Anger Management

Walking into the Middle-East is much like entering a smoldering cauldron of anger. Sandy and I were in Israel a week ago.  We began our first day in Galilee and entered Nazareth just as the sun was beginning to set.  A collision of cultures and faiths characterizes Nazareth quite well.  The city’s connection to Jesus destined it to have a Christian community.  However, the largest demographic group is Arab muslim.  It is often referred to as the Arab capitol of Israel. Our time in Bethlehem was brief.  Our driver parked below the Church of the Annunciation located at the site where it is believed the angel Gabriel visited with Mary and told her that the Lord had chosen her to give birth to the messiah.  As we walked up the hill we passed a very small park, and as the steeple of the church came into view, so did a troubling sign.  Positioned so as to catch the eye of anyone looking for the church is a sign: And whoever seeks a religion other than Islam, it will never be accepted of him, and in the Hereafter he will be one of the losers.

It is more than competition.

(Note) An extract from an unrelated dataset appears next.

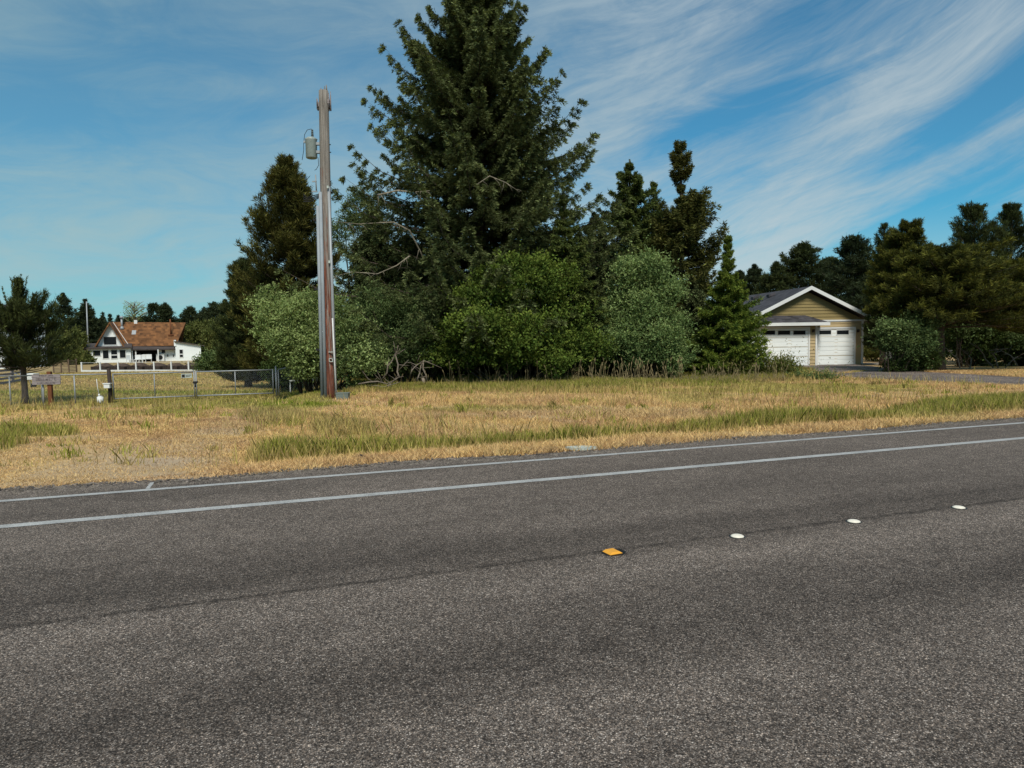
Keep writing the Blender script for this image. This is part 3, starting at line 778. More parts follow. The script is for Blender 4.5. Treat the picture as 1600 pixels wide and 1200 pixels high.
con_tree('young_spruce', 1136, 26.3, 368, [(0, 66), (.1, 68), (.25, 58), (.4, 46), (.52, 34), (.64, 22), (.72, 14), (.85, 9), (.93, 5), (1, 2)],
         'bright green young spruce in front of the garage, pointed thin top', 'spruce', 'spruce_pale', 37, r0=.09, nbr=240, whorl=24, zb=.02, el=(.05, .75), sag=.10, lift=.15, lenvar=(.75, 1.12), **{**SPR, 'hang': .25, 'K': 12, 'Mb': 4, 'nl': .11, 'nw': .03, 'tipt': .95})
con_tree('young_hemlock', 884, 25.4, 305, [(0, 50), (.15, 60), (.4, 55), (.6, 38), (.8, 18), (.93, 4), (1, 1)],
         'young light green hemlock standing in front of the tall spruce', 'hemlock', 'hemlock', 38, r0=.09, nbr=210, whorl=22, zb=.03, el=(.1, .7), sag=.2, lift=.05, lenvar=(.7, 1.1), **{**SPR, 'hang': .35, 'K': 12, 'Mb': 4, 'nl': .11, 'tipt': .9})
con_tree('hemlock_tree', 1022, 34, 285, [(0, 45), (.3, 50), (.6, 44), (.82, 26), (.93, 10), (1, 2)],
         'slender hemlock between the two-spired hemlock and the brown spruce', 'hemlock', 'hemlock', 39, r0=.1, nbr=170, zb=.05, lenvar=(.7, 1.1), **{**SPR, 'hang': .3, 'K': 9, 'Mb': 3})
con_tree('spruce_tree', 932, 31, 335, [(0, 75), (.3, 72), (.6, 56), (.85, 28), (1, 3)],
         'low dark spruce filling the gap right of the tall spruce', 'spruce', 'spruce', 40, r0=.12, nbr=120, zb=.02, **SPR)
con_tree('spruce_tree', 640, 30, 370, [(0, 80), (.3, 85), (.6, 66), (.85, 30), (1, 4)],
         'broad dark spruce at the left foot of the tall spruce', 'spruce', 'spruce', 41, r0=.12, nbr=130, zb=.02, **SPR)
con_tree('spruce_tree', 1085, 29.5, 440, [(0, 45), (.3, 45), (.6, 34), (.85, 15), (1, 3)],
         'small dark spruce behind the bright young spruce', 'spruce', 'spruce', 42, r0=.1, nbr=90, zb=.02, **{**SPR, 'K': 9})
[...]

The anger was palpable.  They want to displace the church, if possible.  Now of course, Muslims do not have a corner on anger. Jews and Christians have a franchise of their own and a business that is booming.  Each of us is a shareholder.  We have a part in the expression of anger that continues to trouble not only the middle east, but the rest of the world as well. We saw this in Jerusalem with divisions among Christians and Jews, and of course, Arabs, too.

Now I understand that to speak of this is to bring up the causes for anger. The atrocities are too many to count. And, there have been more in the last week. Jews shot by Palestinians.  A mosque set on fire by a Jewish arsonist.   No one is questioning the injustices perpetrated.  I am questioning the response that is called for.  In the New Testament we read:

19My dear brothers, take note of this: Everyone should be quick to listen, slow to speak and slow to become angry, 20for man’s anger does not bring about the righteous life that God desires. James 1

What surprises me about the anger problem is that those most angry purport to believe in God.  James first tells us to be careful about becoming angry because anger does not bring about what God wants.  I do not believe that we believe that.  Somehow we think that our angry actions can produce good things.  But, I also do not believe we trust in the justice of God.  We cannot allow the thing to remain with God who alone can settle it.

On October 2nd, 2006, Charles Roberts stormed an Amish School in Lancaster County, PA.  He took hostage an entire class of young girls, and in the a few minutes shot ten of them between the ages of 6 and 13.  Five of them died.  Why did he do it?  He was angry.  He left his wife an note pouring out his anger toward everyone.  Last of all he turned the gun on himself.  In the wake of this tragedy, the nation was stunned by the response from the Amish community. Many members of the Amish community began to reach out to Roberts’ widow to comfort and console her.  One Amish man held Roberts’ father for nearly an hour as he wept.  They established a fund to help meet the needs of the Roberts family.  When someone began to speak with anger about the man who had shot the girls, one Amish man said: We must not think evil of this man.  He had a mother and a wife and a soul and now he’s standing before a just God.

So determined were the Amish to put away any possibility of holding onto anger that they tore down the school building months later and turned the site into a beautiful meadow.  Why did they do this?  Jesus taught them the way to respond to violence and injustice. He taught them the way of love. They believe that God alone can bring about the justice we desire.  This doesn’t mean that we don’t work for justice.  It does mean that we are suspicious of the idea that our anger can bring it about as God desires.

I’d like to keep this discussion as far from home as possible.  The problem is in the Middle-East or Pennsylvania.  But anger touches all of our hearts.  It rears its ugly head whenever I perceive injustice taking place.  It may be when someone is mistreated or abused.  More likely, it happens when my fragile ego is damaged… when someone snubs or slights me.  In each instance, we are wise to be slow to become angry, and question our own belief that we have the ability to set it right.  That’s what the gospel is all about: our inability to bring true justice. God sent Jesus to do that because we can’t. The cross proves God’s dedication to fulfill all justice, and he was willing to do it at his expense.  May we learn to trust him and his ways.  Let us pray for peace, peace for the world, and a peace that begins with me.  What are you doing with your anger?

One response to this post.

  1. Posted by Sandy on August 8, 2018 at 2:19 am

    It’s so easy not to deal with even little irritations. But they don’t resemble Jesus.